Just as ecologists have learned that you don’t bulldoze a complex virgin forest to plant daffodils, and just as city planners have learned that urban renewal programs can uproot poor but functioning communities, and just as everybody knows that planned economies are a no-no, we learn from Easterly that if you fire-hose poor countries with development dollars, you risk generating a mad scrum for money, and it’s no use blaming Africans (again) when the money is misused.

Truly well-designed aid programs involve hard, unglamorous work and have very modest goals. They involve close monitoring of simple projects, and they are run by officials who learn quickly from their mistakes and recognize that aid is inevitably political, so they anticipate and address such problems as they arise.

The most important thing is that they preserve the sense of commitment and solidarity without which no development program can succeed. A couple of years ago, I met Nkululeko Nxesi, then head of South Africa’s National Assn. of People Living With HIV/AIDS, and I asked him why the HIV rate in his country was so high and had not fallen, as it had in Uganda.
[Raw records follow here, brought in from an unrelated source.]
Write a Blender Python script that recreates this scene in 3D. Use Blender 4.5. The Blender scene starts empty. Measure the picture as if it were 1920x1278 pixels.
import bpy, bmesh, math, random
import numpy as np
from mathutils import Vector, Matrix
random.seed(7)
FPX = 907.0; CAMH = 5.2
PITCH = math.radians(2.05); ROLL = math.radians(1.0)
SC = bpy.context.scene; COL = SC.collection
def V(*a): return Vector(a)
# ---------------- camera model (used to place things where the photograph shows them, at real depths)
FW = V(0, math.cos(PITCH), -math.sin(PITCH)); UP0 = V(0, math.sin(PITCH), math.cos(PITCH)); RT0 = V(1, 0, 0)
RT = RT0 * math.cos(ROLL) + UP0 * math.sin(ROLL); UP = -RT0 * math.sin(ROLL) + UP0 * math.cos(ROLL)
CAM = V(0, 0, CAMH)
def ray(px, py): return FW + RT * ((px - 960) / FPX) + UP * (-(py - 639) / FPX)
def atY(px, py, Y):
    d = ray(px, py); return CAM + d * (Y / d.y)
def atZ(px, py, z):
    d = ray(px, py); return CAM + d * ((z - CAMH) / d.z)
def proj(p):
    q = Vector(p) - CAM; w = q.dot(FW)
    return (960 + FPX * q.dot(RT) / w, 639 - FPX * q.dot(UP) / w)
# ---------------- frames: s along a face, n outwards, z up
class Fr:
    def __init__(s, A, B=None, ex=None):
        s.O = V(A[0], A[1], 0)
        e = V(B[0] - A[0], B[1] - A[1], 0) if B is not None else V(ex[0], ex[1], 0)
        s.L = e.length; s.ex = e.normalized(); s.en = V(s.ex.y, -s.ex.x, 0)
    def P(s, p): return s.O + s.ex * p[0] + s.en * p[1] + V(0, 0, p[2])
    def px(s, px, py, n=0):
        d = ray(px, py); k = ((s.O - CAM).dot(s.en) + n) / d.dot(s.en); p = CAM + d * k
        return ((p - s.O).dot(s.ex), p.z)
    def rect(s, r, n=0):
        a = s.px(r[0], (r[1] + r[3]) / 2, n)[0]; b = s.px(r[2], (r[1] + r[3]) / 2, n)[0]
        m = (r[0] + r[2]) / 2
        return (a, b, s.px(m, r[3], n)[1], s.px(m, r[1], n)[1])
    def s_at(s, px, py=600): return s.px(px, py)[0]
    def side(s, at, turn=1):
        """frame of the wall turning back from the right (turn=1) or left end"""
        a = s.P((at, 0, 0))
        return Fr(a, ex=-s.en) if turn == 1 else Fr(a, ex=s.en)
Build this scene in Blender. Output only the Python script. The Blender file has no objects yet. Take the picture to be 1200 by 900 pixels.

Nxesi had been asking himself the same question. Years earlier -- long before the Global Fund and other big donors began pouring money into Africa -- Nxesi had met a Ugandan AIDS worker at a conference. “He told me, ‘In Uganda, we may not have highways and tall buildings, but we take care of our people,’ ” Nxesi said. “Down the line we will realize that development is not only about how good your infrastructure is. It’s also about the heart.”